Queremos flexibilidade
As experiências recentes com a semana de 4 dias ao redor do mundo mostram que jornadas de trabalho reduzidas mudam o papel dos homens dentro de casa: pais que participaram do movimento passaram 27% mais tempo com seus filhos.
No Brasil, uma pesquisa realizada pela WeWork em 2023 mostrou que a flexibilidade se tornou o benefício mais desejado no trabalho corporativo. Para 88% dos trabalhadores entrevistados, flexibilidade é o segundo fator relevante na hora de analisar uma proposta de emprego, atrás apenas do salário, relevante para 94%. Ainda assim, o que acontece hoje é uma diminuição gradativa das empresas que oferecem jornadas de trabalho flexíveis ou remotas.
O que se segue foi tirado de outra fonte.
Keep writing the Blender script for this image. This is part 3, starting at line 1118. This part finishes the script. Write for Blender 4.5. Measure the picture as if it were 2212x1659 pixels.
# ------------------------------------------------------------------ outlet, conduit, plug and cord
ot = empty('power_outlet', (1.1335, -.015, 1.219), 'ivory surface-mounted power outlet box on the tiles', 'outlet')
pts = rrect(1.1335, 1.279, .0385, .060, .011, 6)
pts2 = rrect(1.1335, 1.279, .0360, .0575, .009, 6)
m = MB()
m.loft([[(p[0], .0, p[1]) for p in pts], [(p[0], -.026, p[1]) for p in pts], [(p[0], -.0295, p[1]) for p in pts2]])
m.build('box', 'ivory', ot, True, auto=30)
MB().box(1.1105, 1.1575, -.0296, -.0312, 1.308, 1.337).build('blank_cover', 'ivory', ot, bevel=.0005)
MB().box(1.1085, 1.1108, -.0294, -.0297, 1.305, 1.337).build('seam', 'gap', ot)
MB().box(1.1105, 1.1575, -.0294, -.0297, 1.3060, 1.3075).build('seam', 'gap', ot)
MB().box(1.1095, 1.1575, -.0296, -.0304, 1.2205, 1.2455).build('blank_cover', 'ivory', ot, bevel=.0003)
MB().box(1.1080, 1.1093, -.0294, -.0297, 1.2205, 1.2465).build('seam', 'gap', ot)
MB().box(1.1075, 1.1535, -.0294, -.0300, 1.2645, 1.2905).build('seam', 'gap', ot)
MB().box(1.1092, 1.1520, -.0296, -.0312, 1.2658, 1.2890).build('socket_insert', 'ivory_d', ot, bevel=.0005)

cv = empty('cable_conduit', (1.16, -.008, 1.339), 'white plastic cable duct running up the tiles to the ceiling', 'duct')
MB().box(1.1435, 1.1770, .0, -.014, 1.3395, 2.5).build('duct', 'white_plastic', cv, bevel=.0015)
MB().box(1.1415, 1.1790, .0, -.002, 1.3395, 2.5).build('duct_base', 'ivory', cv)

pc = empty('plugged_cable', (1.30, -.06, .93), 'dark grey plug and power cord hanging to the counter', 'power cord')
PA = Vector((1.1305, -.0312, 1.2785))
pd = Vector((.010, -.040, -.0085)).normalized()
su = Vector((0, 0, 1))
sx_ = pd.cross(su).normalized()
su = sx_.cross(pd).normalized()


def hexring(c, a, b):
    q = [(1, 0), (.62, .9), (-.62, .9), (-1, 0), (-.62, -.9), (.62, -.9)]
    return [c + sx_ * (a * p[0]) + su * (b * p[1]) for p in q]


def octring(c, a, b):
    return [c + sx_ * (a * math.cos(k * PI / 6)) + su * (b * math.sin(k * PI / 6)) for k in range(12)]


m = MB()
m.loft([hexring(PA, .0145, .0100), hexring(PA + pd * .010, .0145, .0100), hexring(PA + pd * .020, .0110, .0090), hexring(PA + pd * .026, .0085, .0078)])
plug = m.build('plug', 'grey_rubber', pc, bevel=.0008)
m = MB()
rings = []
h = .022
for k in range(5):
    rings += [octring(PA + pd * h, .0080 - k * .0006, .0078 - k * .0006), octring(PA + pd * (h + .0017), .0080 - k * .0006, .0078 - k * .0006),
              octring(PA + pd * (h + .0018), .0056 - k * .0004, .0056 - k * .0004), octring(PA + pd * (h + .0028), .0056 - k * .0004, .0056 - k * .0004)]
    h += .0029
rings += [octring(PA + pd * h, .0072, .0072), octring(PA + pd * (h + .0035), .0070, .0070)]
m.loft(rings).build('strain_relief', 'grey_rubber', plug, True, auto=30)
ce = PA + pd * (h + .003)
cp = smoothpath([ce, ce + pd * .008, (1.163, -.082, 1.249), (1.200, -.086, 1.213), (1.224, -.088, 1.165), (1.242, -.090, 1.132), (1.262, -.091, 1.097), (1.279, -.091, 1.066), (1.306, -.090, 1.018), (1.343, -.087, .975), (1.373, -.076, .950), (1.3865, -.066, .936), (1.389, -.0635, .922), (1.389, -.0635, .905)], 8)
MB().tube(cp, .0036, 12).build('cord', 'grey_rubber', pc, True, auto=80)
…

Mercado foi desenhado para excluir mães e pessoas responsáveis pelo cuidado
Não é a maternidade que exclui as mulheres do mercado de trabalho e sim o próprio mercado, que é desenhado para excluir mães e pessoas responsáveis pelo cuidado.
Vamos à luta
A boa notícia é que as mulheres já sabem o caminho: ele foi apontado pelas nossas mães e avós. Ainda de acordo com Claudia Goldin, as mulheres das décadas de 60 a 70 se uniram em movimentos, ganharam força política e deram um salto histórico na conquista de direitos. Se duas gerações atrás as mulheres precisavam de permissão do marido para trabalhar e nem podiam ter conta no banco, pois não tinham CNPJ, elas também nos mostraram como resistir e demandar mudanças. Será que a nossa geração de trabalhadoras é capaz de terminar o trabalho das gerações anteriores na conquista por igualdade de salários e oportunidades?